Before captivating the students with his own presentation, the students watched a video montage of Micah’s miraculous journey to recovery since the accident and following his state of a coma for two and a half months. Tova Gerson, a personal friend of Micah from before the accident, and a veteran preschool teacher at TCA/LPS, introduced Micah to the students, sharing some memories and anecdotes from their old friendship, and describing how Micah has always been a source of inspiration to her.
Micah had several powerful messages to share with students:
1. Make davening (and tefillin for boys) part of your day every day.
After waking up from his coma, Micah was not able to remember simple facts such as his own name. And yet, he asked to daven and put on his tefillin every day. His connection to Hashem surpassed his physical distress.
2. Olam Chesed Yibaneh, the world is founded on acts of chesed.
Find what it is that you love and what you are good at, and use it to help others. It can be small things such as shoveling snow, unloading bags or shopping or cooking for an older person. It can be calling your grandparents and great grandparents to let them know you were thinking of them before Shabbos. Anything that you do to help others will enhance not just the world, but you as well.
3. You don’t have to be a good student or a good public speaker to do chesed.
Chesed opportunities are all around us. We just have to seize the moment and make it happen. Everyone has something to offer.
4. Now I’m on the receiving end of chesed, which is much harder than being on the giving end of chesed.
Micah explained that since the accident, he cannot do as much chesed as he used to. Therefore he asked the children to be “my agents of chesed,” and do as much chesed as you can to elevate the world.

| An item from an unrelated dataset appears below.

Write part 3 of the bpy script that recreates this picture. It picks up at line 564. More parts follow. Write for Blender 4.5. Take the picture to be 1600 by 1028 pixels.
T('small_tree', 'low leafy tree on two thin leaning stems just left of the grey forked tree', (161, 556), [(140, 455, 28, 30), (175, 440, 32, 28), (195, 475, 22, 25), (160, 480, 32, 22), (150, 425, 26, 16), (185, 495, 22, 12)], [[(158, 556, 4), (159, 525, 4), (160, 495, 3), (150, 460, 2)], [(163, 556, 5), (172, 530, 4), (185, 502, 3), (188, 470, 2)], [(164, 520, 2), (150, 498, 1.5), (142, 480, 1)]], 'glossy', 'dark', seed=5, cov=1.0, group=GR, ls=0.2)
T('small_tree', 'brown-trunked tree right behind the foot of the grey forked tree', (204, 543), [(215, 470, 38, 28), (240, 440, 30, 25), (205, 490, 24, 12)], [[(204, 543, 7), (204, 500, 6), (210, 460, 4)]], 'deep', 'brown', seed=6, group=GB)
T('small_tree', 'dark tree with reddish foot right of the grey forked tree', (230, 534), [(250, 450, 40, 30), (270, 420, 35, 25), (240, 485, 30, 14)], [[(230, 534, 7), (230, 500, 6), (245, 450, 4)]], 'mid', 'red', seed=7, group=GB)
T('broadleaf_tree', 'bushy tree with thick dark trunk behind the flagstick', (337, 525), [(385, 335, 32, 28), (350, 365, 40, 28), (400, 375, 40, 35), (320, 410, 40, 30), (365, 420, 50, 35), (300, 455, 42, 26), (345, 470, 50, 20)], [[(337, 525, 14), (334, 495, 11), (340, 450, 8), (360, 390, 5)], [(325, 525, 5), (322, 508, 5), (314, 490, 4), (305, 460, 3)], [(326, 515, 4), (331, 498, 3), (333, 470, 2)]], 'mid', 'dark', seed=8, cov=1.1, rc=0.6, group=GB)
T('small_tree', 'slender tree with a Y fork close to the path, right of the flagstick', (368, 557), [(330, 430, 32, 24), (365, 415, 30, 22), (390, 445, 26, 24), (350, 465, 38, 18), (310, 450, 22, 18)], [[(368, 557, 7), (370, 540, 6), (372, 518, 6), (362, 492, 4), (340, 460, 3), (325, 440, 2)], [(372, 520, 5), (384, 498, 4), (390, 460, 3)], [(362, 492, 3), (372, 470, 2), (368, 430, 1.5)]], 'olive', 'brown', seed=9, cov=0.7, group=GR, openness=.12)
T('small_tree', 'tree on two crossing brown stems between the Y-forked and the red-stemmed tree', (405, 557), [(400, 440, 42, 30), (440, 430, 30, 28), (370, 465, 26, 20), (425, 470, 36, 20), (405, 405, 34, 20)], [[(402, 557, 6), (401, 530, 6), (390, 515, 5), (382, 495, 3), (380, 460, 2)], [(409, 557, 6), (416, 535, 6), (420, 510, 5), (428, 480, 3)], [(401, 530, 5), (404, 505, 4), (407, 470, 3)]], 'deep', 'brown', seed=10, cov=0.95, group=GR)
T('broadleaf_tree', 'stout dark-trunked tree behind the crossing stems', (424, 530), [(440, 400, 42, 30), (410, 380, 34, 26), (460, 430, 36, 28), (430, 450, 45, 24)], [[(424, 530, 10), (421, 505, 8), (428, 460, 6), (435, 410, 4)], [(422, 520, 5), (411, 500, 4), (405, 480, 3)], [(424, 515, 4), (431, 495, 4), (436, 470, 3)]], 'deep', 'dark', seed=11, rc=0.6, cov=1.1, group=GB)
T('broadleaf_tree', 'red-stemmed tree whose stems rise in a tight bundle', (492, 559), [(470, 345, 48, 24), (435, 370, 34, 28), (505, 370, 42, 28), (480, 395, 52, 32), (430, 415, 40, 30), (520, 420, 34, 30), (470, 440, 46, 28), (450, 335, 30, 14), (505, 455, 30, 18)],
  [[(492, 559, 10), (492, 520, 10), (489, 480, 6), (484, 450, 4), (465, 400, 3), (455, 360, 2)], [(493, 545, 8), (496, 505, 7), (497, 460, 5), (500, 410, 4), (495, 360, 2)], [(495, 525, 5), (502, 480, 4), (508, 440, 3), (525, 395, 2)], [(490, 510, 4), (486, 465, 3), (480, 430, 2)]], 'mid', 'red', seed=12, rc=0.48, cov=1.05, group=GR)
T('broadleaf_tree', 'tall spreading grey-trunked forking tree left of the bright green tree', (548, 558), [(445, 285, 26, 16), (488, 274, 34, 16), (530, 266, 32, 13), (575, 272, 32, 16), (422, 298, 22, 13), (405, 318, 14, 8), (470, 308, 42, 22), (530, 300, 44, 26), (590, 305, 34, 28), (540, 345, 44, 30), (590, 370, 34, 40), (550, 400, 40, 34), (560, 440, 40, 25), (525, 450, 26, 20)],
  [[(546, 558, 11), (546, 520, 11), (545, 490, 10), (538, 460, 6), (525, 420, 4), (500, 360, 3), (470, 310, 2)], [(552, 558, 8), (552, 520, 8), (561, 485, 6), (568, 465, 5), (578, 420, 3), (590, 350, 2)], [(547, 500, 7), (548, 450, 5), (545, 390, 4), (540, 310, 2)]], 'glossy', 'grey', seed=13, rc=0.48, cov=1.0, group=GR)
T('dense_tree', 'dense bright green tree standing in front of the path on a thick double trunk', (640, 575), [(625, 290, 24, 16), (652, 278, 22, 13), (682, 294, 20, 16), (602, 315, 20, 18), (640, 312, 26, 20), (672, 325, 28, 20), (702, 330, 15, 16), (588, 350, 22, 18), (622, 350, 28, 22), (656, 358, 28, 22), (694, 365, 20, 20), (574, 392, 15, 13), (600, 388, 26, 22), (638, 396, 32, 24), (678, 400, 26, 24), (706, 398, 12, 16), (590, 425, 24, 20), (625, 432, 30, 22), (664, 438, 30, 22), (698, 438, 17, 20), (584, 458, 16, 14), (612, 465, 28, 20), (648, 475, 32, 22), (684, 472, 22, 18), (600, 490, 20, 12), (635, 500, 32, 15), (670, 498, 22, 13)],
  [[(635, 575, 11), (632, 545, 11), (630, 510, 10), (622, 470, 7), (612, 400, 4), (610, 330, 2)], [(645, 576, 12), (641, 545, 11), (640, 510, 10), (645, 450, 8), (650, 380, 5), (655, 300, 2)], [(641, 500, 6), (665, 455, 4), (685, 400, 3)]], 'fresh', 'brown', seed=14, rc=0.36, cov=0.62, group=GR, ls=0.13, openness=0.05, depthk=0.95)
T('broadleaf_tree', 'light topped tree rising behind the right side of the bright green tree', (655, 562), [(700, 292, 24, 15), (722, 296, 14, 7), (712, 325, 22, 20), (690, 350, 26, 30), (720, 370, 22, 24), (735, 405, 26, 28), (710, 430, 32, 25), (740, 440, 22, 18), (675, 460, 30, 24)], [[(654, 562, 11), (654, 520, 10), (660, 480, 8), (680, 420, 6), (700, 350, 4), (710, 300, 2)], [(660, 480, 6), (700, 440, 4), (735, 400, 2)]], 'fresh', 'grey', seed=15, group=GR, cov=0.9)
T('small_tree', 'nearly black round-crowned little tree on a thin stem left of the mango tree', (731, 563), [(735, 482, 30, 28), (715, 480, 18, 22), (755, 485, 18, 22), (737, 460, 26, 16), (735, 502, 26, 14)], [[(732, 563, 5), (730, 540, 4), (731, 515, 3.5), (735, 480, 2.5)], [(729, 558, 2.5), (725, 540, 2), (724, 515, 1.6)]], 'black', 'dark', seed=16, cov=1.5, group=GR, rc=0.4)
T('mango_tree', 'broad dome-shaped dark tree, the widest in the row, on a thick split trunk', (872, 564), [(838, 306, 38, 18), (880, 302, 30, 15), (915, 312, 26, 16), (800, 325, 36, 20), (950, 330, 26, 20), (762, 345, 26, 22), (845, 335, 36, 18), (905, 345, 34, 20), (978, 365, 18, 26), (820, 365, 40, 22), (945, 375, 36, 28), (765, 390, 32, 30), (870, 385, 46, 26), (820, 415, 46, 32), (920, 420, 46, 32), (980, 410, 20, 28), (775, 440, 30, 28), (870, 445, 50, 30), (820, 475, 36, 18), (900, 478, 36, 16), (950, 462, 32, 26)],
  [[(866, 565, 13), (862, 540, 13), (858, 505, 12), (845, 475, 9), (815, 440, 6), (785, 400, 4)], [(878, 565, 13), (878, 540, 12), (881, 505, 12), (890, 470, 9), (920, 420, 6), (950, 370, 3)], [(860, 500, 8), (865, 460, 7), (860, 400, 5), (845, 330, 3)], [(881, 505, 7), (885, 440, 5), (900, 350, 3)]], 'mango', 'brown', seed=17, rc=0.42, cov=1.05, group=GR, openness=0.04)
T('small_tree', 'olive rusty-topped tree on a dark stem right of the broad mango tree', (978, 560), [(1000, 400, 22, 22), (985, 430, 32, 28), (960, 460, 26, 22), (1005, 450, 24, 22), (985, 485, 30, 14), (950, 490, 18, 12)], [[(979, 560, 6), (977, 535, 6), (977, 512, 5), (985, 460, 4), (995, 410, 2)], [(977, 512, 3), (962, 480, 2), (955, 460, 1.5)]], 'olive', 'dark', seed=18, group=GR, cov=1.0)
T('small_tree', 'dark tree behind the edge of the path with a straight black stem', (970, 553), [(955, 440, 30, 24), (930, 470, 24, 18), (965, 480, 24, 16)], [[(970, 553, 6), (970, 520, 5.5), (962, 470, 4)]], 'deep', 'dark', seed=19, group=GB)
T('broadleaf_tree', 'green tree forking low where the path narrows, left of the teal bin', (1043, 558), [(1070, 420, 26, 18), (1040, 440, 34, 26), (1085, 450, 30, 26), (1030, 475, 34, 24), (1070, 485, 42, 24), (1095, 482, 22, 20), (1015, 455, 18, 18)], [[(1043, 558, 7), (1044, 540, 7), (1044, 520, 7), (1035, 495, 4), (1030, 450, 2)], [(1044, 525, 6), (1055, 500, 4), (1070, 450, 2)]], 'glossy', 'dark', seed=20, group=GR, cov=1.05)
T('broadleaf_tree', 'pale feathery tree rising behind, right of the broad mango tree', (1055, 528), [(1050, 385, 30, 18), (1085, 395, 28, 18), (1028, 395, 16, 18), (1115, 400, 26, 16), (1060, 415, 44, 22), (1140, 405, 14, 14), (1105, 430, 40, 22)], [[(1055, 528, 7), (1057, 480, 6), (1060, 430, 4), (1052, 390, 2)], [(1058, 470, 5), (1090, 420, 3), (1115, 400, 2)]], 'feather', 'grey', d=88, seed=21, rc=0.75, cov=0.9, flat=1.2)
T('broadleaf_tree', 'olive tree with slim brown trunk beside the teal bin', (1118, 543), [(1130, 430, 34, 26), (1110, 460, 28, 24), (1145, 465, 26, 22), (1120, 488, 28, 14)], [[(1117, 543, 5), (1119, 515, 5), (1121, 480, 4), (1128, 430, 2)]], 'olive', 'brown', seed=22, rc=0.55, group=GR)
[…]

At the end of his presentation, Micah asked the students to think of new ways to make a difference in other people’s lives, and to write them down on the index cards that were given to them. “This is not about me,” said Micah, “it is about you—about what a difference you can make.”
It was humbling and impactful to watch and listen to Micah—a miraculous individual whose power lies not just in his incredible recovery, but in the life that he has led since before and in spite of that fateful day, and his unwavering dedication and commitment to Hashem and to chesed. May Micah’s words and lessons inspire us forever.